De tekening is verder voorzien van diverse Arabische teksten. Geheel bovenaan staat de Basmala (de formule ‘In de naam van God, de Barmhartige, de Erbarmer’). Op de moskeepoort zijn aanroepingen van God en Mohammed aangebracht. Rechts en links (in spiegelbeeld) boven de zuilengalerijen staat een uitspraak van de profeet Mohammed: “Gods boodschapper zei: de islam is gebouwd op vijf” (qala rasul Allah bana-i al-islam ʿala khamsati).
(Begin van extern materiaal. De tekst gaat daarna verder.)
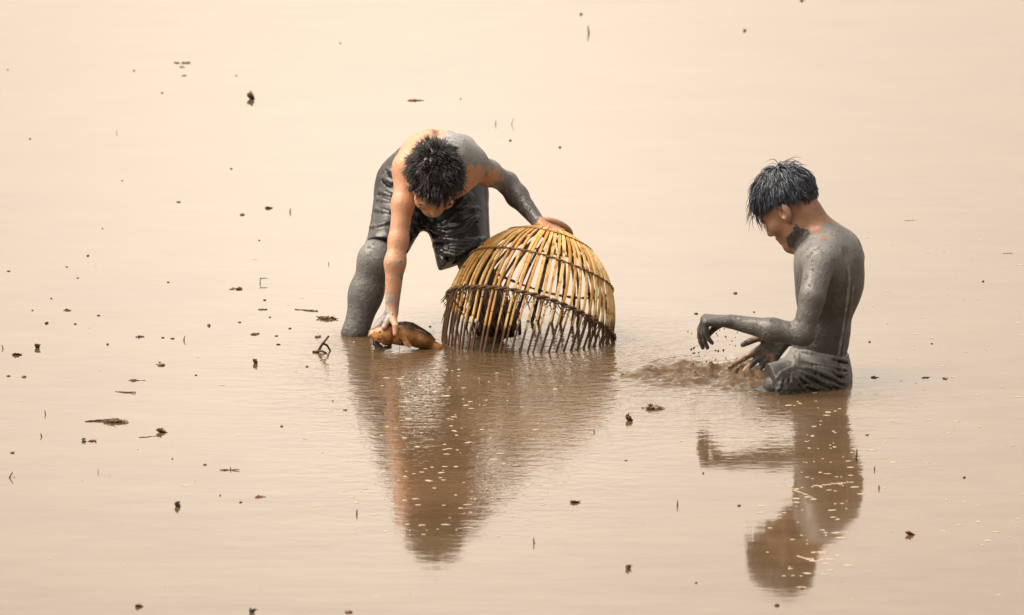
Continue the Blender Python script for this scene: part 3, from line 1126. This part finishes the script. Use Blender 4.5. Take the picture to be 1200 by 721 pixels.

Onder de zuilengalerijen is dezelfde hadith gekalligrafeerd. Daaronder is de tekst nogmaals in Chinese vertaling geschreven en voorzien van aanvullende uitleg. Ten slotte is het werk onderaan gesigneerd met de rode zegels van de kunstenaar in het Chinees en in het Arabisch als “Muhammad Hasan ibn Yusuf.”
Op dit kunstwerk worden dus de vijf zuilen letterlijk architectonisch weergegeven in een combinatie van talen en stijlen. De islam als menselijk en historisch fenomeen wordt echter vaak, impliciet en expliciet, beperkt tot een deel van het “Midden-Oosten” (West-Azië en Noord-Afrika), waarbij andere islamitische centra vergeten of gemarginaliseerd worden. In dit geval is duidelijk te zien hoe de kunstenaar zelf algemene voorschriften en de heilige stad Mekka benadrukt, terwijl het object voor de toeschouwer vragen opwerpt over een specifiek Aziatische geschiedenis en traditie. Juist door in aanraking te komen met een tastbaar kunstwerk, naast informatie uit een boek, kunnen bezoekers aan het Nationaal Museum van Wereldculturen zo hun begrip van de zogeheten wereldgodsdiensten verbreden.
Over de schrijver
Dr. Pooyan Tamimi Arab (geb. 1983, Isfahan) studeerde kunstgeschiedenis, filosofie en culturele antropologie. Hij is auteur van Amplifying Islam in the European Soundscape (Bloomsbury, 2017) en universitair docent religiewetenschappen aan de Universiteit Utrecht.